Pakistan State Oil (PSO) is grappling with a financial crisis as the Pakistani rupee plummets against the US dollar. As a result, PSO has filed claims of Rs6.7 billion against Sui Northern Gas Pipeline Limited (SNGPL) for Liquefied Natural Gas (LNG) supply.
Entering the LNG business in 2015 during the previous government’s tenure, PSO has since faced financial challenges due to unpaid bills for its supplies.
The use of costly LNG in domestic sectors during winter to address gas shortages and the provision of subsidized LNG to five export-oriented sectors, including textiles, has pushed government companies toward financial ruin.

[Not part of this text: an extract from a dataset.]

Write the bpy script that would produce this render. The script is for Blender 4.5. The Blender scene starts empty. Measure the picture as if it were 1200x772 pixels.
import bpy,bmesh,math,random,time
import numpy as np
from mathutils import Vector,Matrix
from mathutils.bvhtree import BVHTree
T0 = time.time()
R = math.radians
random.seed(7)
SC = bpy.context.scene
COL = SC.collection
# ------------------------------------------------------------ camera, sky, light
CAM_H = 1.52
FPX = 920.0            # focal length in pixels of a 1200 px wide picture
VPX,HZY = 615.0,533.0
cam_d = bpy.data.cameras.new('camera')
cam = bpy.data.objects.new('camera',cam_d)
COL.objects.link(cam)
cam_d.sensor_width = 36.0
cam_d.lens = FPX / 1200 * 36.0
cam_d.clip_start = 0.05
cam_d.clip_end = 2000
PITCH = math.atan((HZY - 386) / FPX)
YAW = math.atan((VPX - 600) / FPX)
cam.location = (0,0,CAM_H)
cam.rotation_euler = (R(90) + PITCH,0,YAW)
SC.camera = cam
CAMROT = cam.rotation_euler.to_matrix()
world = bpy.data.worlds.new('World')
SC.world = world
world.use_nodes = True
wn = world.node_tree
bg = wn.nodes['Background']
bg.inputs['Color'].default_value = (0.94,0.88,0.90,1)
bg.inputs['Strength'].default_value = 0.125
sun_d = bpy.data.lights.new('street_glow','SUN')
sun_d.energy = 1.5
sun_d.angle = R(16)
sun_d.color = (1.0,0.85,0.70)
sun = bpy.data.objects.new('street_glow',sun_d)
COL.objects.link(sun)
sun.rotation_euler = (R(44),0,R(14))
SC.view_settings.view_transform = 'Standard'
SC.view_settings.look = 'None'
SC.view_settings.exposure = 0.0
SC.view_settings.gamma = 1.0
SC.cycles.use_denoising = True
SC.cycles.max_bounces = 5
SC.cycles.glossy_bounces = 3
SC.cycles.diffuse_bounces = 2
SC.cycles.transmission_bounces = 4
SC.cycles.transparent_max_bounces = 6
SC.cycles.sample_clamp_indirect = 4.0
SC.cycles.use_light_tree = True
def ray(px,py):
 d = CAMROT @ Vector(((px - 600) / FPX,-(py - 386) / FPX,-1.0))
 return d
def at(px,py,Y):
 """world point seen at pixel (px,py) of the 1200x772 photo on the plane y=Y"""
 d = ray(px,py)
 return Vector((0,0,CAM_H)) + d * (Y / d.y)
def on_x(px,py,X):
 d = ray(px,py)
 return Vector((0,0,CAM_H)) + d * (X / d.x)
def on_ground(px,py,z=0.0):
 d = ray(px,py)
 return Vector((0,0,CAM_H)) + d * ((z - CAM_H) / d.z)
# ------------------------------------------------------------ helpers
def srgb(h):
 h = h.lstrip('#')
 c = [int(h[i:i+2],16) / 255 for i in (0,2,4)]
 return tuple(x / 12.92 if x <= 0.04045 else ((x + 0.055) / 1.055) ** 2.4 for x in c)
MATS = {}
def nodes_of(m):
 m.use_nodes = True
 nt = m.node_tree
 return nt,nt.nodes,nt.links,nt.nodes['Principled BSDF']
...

The fertilizer sector has also used subsidized gas, further compounding the issue. SNGPL has failed to collect bills for LNG supplies to domestic sectors and, as a result, cannot pay PSO’s bills for supplied LNG. As a result, PSO’s receivables have skyrocketed to a record Rs742.3 billion, with SNGPL as the largest defaulter, owing Rs464 billion for LNG received.
PSO imports LNG from Qatar and supplies it to SNGPL for customer distribution. However, the rapid fluctuation in exchange rates during LNG imports has resulted in a loss of Rs6.75 billion for PSO against SNGPL.
As customer receivables grow, the oil and gas supply is at risk. PSO also supplies oil to various clients nationwide and provides LNG for a public gas utility. However, circular debt has arisen in the supply of imported LNG, contributing Rs464 billion to the debt.